In seventh grade, Harry Reese met an Airman for the first time when a young man in Air Force uniform came to his front door to pick up his sister for a date.

Growing up in Columbia, South Carolina, near Fort Jackson.  Reese had never heard of the Air Force before that moment. That was when he decided he would wear that blue uniform one day. Flash forward to September 1980, at 19 years old, Reese enlisted in the Air Force.

Today after a 43-year career in the Air Force, with military and government service combined, Reese retires Jan. 31.

He worked as a traffic management specialist during his entire career. In traffic management, Reese oversaw the movement of people, materials and assets to different duty locations across the world and managed the transportation of Air Force cargo and freight, including personnel deployments, vehicles and equipment for aircraft.

Reese arrived at Air Force Basic Military Training at then Lackland Air Force Base, Texas, in December 1980. He said the lessons he absorbed at BMT transformed his outlook on life, where he set aside his personal interests and instead concentrated his energy on uplifting his unit.

“By the time I graduated BMT in February 1981, I had transformed from a teenager into an Airman,” he said.

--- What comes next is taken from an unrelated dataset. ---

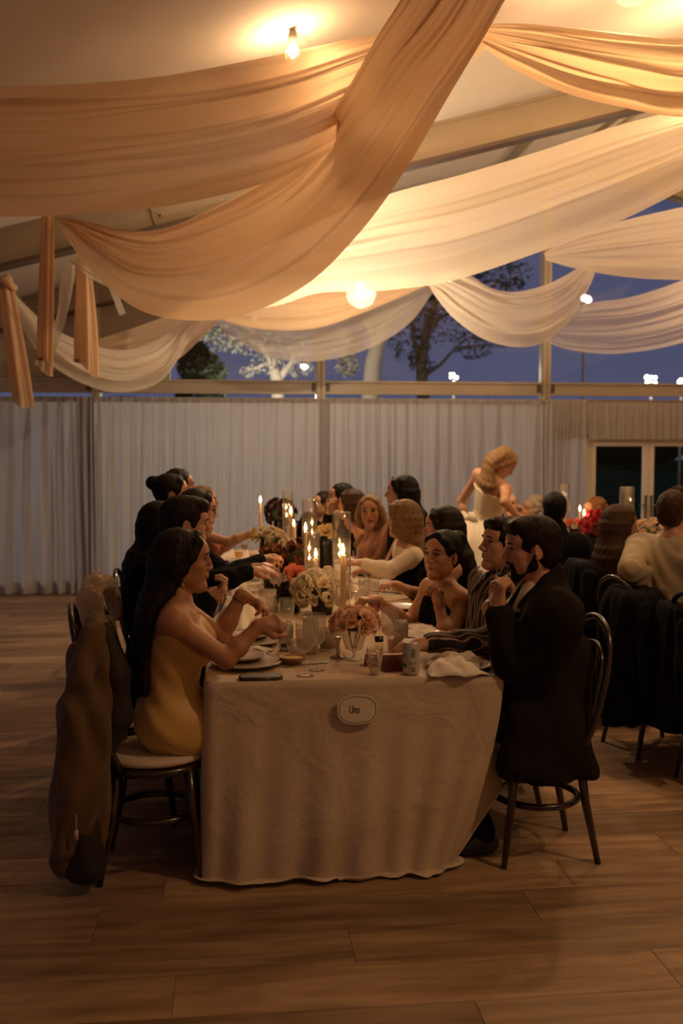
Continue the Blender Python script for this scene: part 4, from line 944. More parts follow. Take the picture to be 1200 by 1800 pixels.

“I can still see it in my mind, how we all showed up with our different looks from our diverse backgrounds. And within two days, we had haircuts and we all looked alike. We were all put into platoons, columns of four. Walking together and learning to march together in unison to where we had one sound. I’ll never forget that,” Reese said. “Eventually it dawned on me that we were all marching together and you only heard one sound, our heels digging into the concrete. Everything we did was based on that concept. No more individuals. You morphed into a team, and we graduated as an honor flight.”

Reese tells people to join the Air Force if they want to find a career where they can evolve, while contributing to a cause greater than themselves.

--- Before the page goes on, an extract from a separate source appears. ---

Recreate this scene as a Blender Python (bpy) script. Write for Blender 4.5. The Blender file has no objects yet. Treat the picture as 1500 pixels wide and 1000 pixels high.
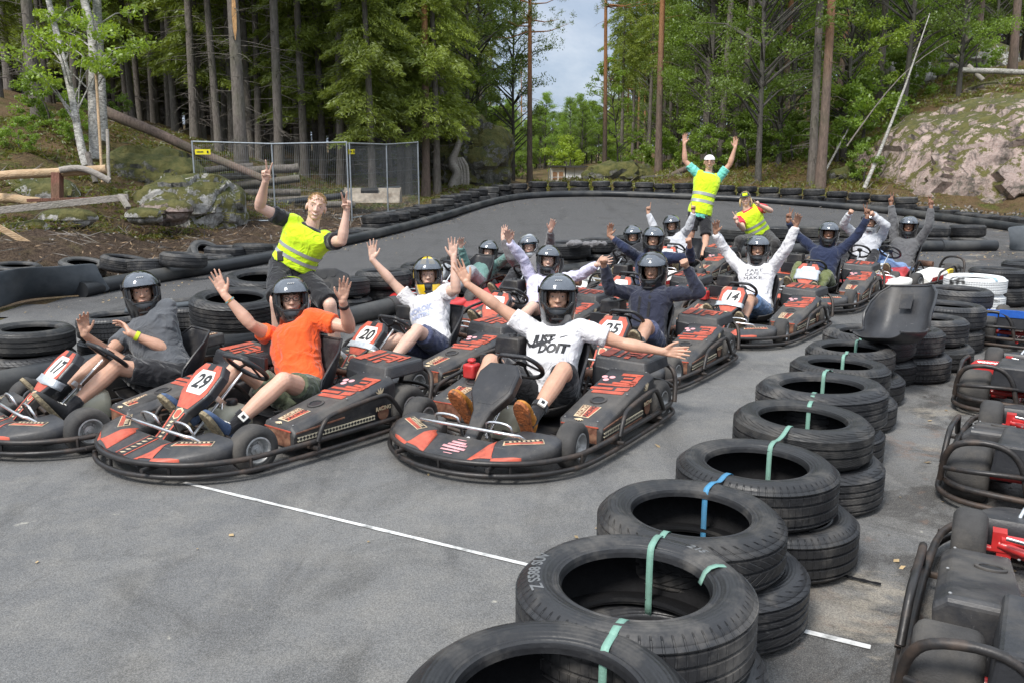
import bpy, math, random
import numpy as np
from mathutils import Vector, Matrix, Quaternion, noise
from mathutils.bvhtree import BVHTree
V = Vector
pi = math.pi
R = math.radians
SC = bpy.context.scene
COL = SC.collection
rnd = random.Random(7)

# ---------------------------------------------------------------- camera
FPX = 1200.0; PIT = math.atan(230/1200.0); CH = 1.55
cp, sp = math.cos(PIT), math.sin(PIT)
CAM = V((0, 0, CH))
cam = bpy.data.objects.new("camera", bpy.data.cameras.new("camera")); COL.objects.link(cam)
cam.location = CAM; cam.rotation_euler = (pi/2-PIT, 0, 0)
cam.data.sensor_width = 36; cam.data.lens = 36*FPX/1500; cam.data.clip_end = 2000; cam.data.clip_start = .05
SC.camera = cam

def ray(px, py):
    u = (px-750)/FPX; v = (500-py)/FPX
    return V((u, cp+v*sp, -sp+v*cp))
def at(px, py, zc): return CAM + ray(px, py)*zc
def proj(p):
    d = V(p)-CAM; zc = d.y*cp-d.z*sp
    return (750+FPX*d.x/zc, 500-FPX*(d.y*sp+d.z*cp)/zc)

GP = [(-50,0),(7,0),(9,.04),(11,.14),(13,.24),(15,.32),(18,.44),(22,.62),(25,.9),(28,1.2),(34,1.5),(60,1.75),(400,2)]
def base_h(y):
    for (a,za),(b,zb) in zip(GP, GP[1:]):
        if y <= b:
            t = (y-a)/(b-a); return za+(zb-za)*t
    return GP[-1][1]
def gp(px, py, dz=0.0):
    """point of the track under a pixel, dz above the asphalt"""
    D = ray(px, py); t = .5
    while t < 400:
        q = CAM+D*t
        if q.z < base_h(q.y)+dz:
            lo, hi = t-.1, t
            for _ in range(20):
                m = (lo+hi)/2; q = CAM+D*m
                if q.z < base_h(q.y)+dz: hi = m
                else: lo = m
            return q
        t += .1
    return CAM+D*400

# ---------------------------------------------------------------- mesh builder
class MB:
    def __init__(s): s.v=[]; s.f=[]; s.m=[]; s.cur=0
    def add(s, vs, fs, M=None):
        o=len(s.v)
        if M is not None: vs=[M@V(p) for p in vs]
        s.v.extend([tuple(p) for p in vs])
        for f in fs: s.f.append(tuple(i+o for i in f)); s.m.append(s.cur)
        return s
    def box(s, c, d, rot=None, taper=1.0):
        x,y,z=d[0]/2,d[1]/2,d[2]/2; k=taper
        vs=[(-x,-y,-z),(x,-y,-z),(x,y,-z),(-x,y,-z),(-x*k,-y*k,z),(x*k,-y*k,z),(x*k,y*k,z),(-x*k,y*k,z)]
        M=Matrix.Translation(c)@(rot.to_4x4() if rot is not None else Matrix())
        return s.add(vs,[(3,2,1,0),(4,5,6,7),(0,1,5,4),(1,2,6,5),(2,3,7,6),(3,0,4,7)],M)
    def hexa(s, p8):   # bottom 4 ccw, top 4 ccw
        return s.add(p8,[(3,2,1,0),(4,5,6,7),(0,1,5,4),(1,2,6,5),(2,3,7,6),(3,0,4,7)])
    def loft(s, rings, cap=True, closed=False):
        n=len(rings[0]); vs=[p for r in rings for p in r]; fs=[]; k=len(rings)
        for i in range(k if closed else k-1):
            a=i*n; b=((i+1)%k)*n
            for j in range(n): fs.append((a+j,a+(j+1)%n,b+(j+1)%n,b+j))
        if cap and not closed: fs.append(tuple(range(n-1,-1,-1))); fs.append(tuple((k-1)*n+j for j in range(n)))
        return s.add(vs,fs)
    def tube(s, pts, r, seg=8, closed=False, cap=True, flat=1.0):
        pts=[V(p) for p in pts]; n=len(pts); rr=r if isinstance(r,(list,tuple)) else [r]*n
        rings=[]; up=None
        for i in range(n):
            if closed: t=pts[(i+1)%n]-pts[i-1]
            else: t=pts[min(i+1,n-1)]-pts[max(i-1,0)]
            if t.length<1e-9: t=V((0,0,1))
            t.normalize()
            if up is None:
                up=V((0,0,1)) if abs(t.z)<.9 else V((1,0,0))
            up=(up-t*up.dot(t)); 
            if up.length<1e-6: up=t.orthogonal()
            up.normalize(); sd=t.cross(up)
            rings.append([pts[i]+(sd*math.cos(a)+up*math.sin(a)*flat)*rr[i] for a in [2*pi*k/seg for k in range(seg)]])
        return s.loft(rings,cap,closed)
    def lathe(s, prof, seg=32, M=None, closed=True):
        n=len(prof); vs=[]; fs=[]
        for k in range(seg):
            a=2*pi*k/seg; c,d=math.cos(a),math.sin(a)
            for (r,z) in prof: vs.append((r*c,r*d,z))
        for k in range(seg):
            a=k*n; b=((k+1)%seg)*n
            for j in range(n if closed else n-1):
                fs.append((a+j,b+j,b+(j+1)%n,a+(j+1)%n))
        return s.add(vs,fs,M)
    def disc(s, c, r, n=V((0,0,1)), h=.004, seg=20, rx=None):
        q=V(n).normalized().to_track_quat('Z','Y').to_matrix().to_4x4()
        M=Matrix.Translation(c)@q
        vs=[];
        for z in (0,h):
            for k in range(seg):
                a=2*pi*k/seg; vs.append((r*math.cos(a),(rx or r)*math.sin(a),z))
        fs=[tuple(range(seg-1,-1,-1)),tuple(range(seg,2*seg))]+[(k,(k+1)%seg,seg+(k+1)%seg,seg+k) for k in range(seg)]
        return s.add(vs,fs,M)
    def sphere(s, c, r, seg=12, rings=8, M=None):
        r=(r,r,r) if not isinstance(r,(tuple,list)) else r
        vs=[(0,0,r[2])]; fs=[]
        for i in range(1,rings):
            t=pi*i/rings
            for k in range(seg):
                a=2*pi*k/seg; vs.append((r[0]*math.sin(t)*math.cos(a),r[1]*math.sin(t)*math.sin(a),r[2]*math.cos(t)))
        vs.append((0,0,-r[2])); L=len(vs)-1
        for k in range(seg): fs.append((0,1+k,1+(k+1)%seg)); fs.append((L,L-seg+(k+1)%seg,L-seg+k))
        for i in range(rings-2):
            for k in range(seg):
                a=1+i*seg; b=a+seg
                fs.append((a+k,b+k,b+(k+1)%seg,a+(k+1)%seg))
        T=Matrix.Translation(c)@(M.to_4x4() if M is not None else Matrix())
        return s.add(vs,fs,T)
    def mesh(s, name, mats, smooth=True, sharp=40):
        me=bpy.data.meshes.new(name); me.from_pydata(s.v,[],s.f)
        mats=mats if isinstance(mats,(list,tuple)) else [mats]
        for m in mats: me.materials.append(m)
        if len(mats)>1: me.polygons.foreach_set('material_index',s.m)
        if smooth:
            me.polygons.foreach_set('use_smooth',[True]*len(me.polygons))
            me.set_sharp_from_angle(angle=R(sharp))
        me.update(); return me
    def build(s, name, mats, parent=None, smooth=True, sharp=40, bevel=0, loc=None, rot=None):
        o=bpy.data.objects.new(name, s.mesh(name,mats,smooth,sharp)); COL.objects.link(o)
        if parent is not None: o.parent=parent
        if loc is not None: o.location=loc
        if rot is not None: o.rotation_euler=rot
        if bevel:
            b=o.modifiers.new('bevel','BEVEL'); b.width=bevel; b.segments=2; b.limit_method='ANGLE'; b.angle_limit=R(35); b.harden_normals=False
        return o

def smoothpath(pts, it=2, closed=False):
    pts=[V(p) for p in pts]
    for _ in range(it):
        q=[] if closed else [pts[0]]
        n=len(pts)
        for i in range(n if closed else n-1):
            a,b=pts[i],pts[(i+1)%n]
            q+= [a*.75+b*.25, a*.25+b*.75]
        if not closed: q.append(pts[-1])
        pts=q
    return pts
def resample(pts, step):
    out=[V(pts[0])]; acc=0
    for a,b in zip(pts,pts[1:]):
        L=(b-a).length; d=step-acc
        while d<=L: out.append(a.lerp(b,d/L)); d+=step
        acc=L-(d-step)
    return out

def empty(name, loc=(0,0,0), rz=0, rot=None):
    o=bpy.data.objects.new(name,None); COL.objects.link(o); o.location=loc
    o.rotation_euler=rot if rot is not None else (0,0,rz); o.empty_display_size=.2
    return o
def tag(o, label, cat, group=None, kind=None):
    o['label']=label; o['category']=cat
    if group: o['group']=group
    if kind: o['kind']=kind
    return o
def kids(o):
    return CH_MAP.get(o.name, [])
def copy_tree(o, parent=None, index=None):
    if index is None:
        index={}
        for x in bpy.data.objects:
            if x.parent: index.setdefault(x.parent.name,[]).append(x)
    c=o.copy(); COL.objects.link(c); c.parent=parent
    for ch in index.get(o.name,[]): copy_tree(ch,c,index)
    return c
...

“I do advocate for the Air Force because it is a great way of life. I know that's cliche, but it truly is. It gives you the opportunity to learn a craft and then nurture that craft. You can … as you progress in your career, become a subject matter expert in what you do, because you're charged with learning that job and doing that job every day,” Reese said. “I share with people that if you ever want to put yourself in a position where you can chase success, but also be a part of a larger collective, then the Air Force is for you. The service you provide is to the country, you are literally serving the American public. And I take great pride in that.”

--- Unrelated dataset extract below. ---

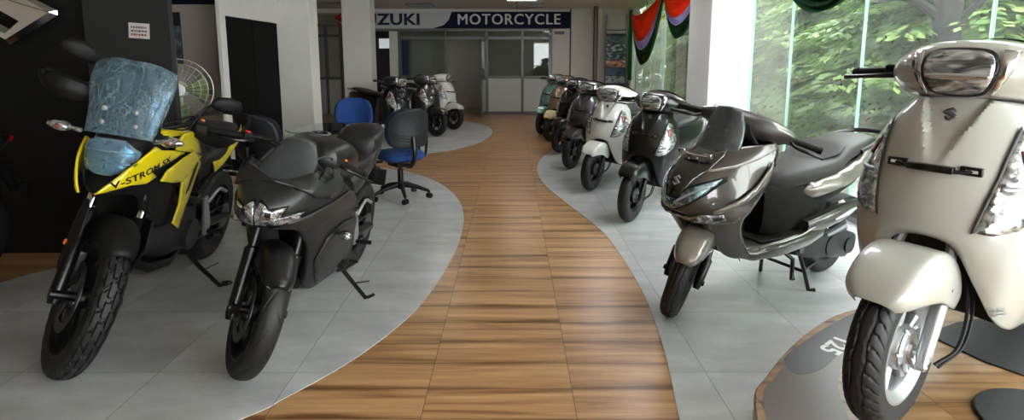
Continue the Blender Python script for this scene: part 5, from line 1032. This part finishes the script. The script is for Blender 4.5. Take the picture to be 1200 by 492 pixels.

Reese’s pride translated into achievements as his team won the Combat Readiness and Resources Unit of the Year for 1996 when he was stationed at Incirlik Air Base, Turkey. Reese was the acting superintendent of combat readiness and resources at the time and he led a small unit during Desert Storm and Desert Shield that helped Airmen download cargo off aircraft and upload cargo onto aircraft to push entire squadrons of Airmen out to complete their missions.

This moment always stood out to Reese as a time when “his unit took their job to heart” and his small organization made a larger impact on the mission.

“The Air Force culture is diverse, challenging and meaningful, he said. “We all have a mission, with one team and one fight, and we're all working toward the same goal,” Reese said. “That goal is to make sure we project the number one air power in the world. I love being a part of that big movement.”

Throughout his career, Reese also took advantage of opportunities to grow outside of career field and to graduate college. He graduated Wayland Baptist University with a bachelor’s degree in teaching methodology and training in 2001 and he was awarded his master’s degree in management from Webster University in 2005.

Reese retired from active duty in December 2004, but his commitment to service didn’t stop there. He continued his service as a Department of Defense civilian employee with Air Education and Training Command here.

Darryl Hamilton first met Reese when he started working at AETC in 2004. They have worked together ever since, even though Hamilton moved to the Air Force Installation and Mission Support Center at JBSA-Lackland, Texas, where he’s now the chief of traffic management. The two have maintained a close friendship over the years.

According to Hamilton, Reese inspires the people around him to do the best job they can.

“Harry is one of those special individuals that you meet in life,” Hamilton said. “He’s the one that people talk about as a person who comes into your life and provides purpose. Serving on the AETC staff with Harry was one of the highlights of my career, in terms of work environment and doing things that helped the traffic management community. He just helped make working there easier and fun. Our staff was often dubbed by our Pentagon counterparts as ‘Pentagon South’ or the ‘A-Team, which is in large part attributed to Harry.”

 Looking back on his career in the Air Force, his actual retirement from active-duty service is the one achievement that stands out the most.

“My proudest accomplishment is retirement from the Air Force,” Reese said. “It was a dream that I had as a boy and I was able to live out that dream for 24 years I matured from a young teenager, into a leader of men and women.  Being able to contribute to the overall Air Force mission is something that I can look back on and always hang my hat on that.”

Reese plans to stay an active member of the San Antonio community with volunteering and serving at his church, after he and his wife return from a vacation in Italy.

Reese will continue to give back to the American people, practicing the values instilled during his Air Force career, which began when he first learned to march alongside his fellow Airmen.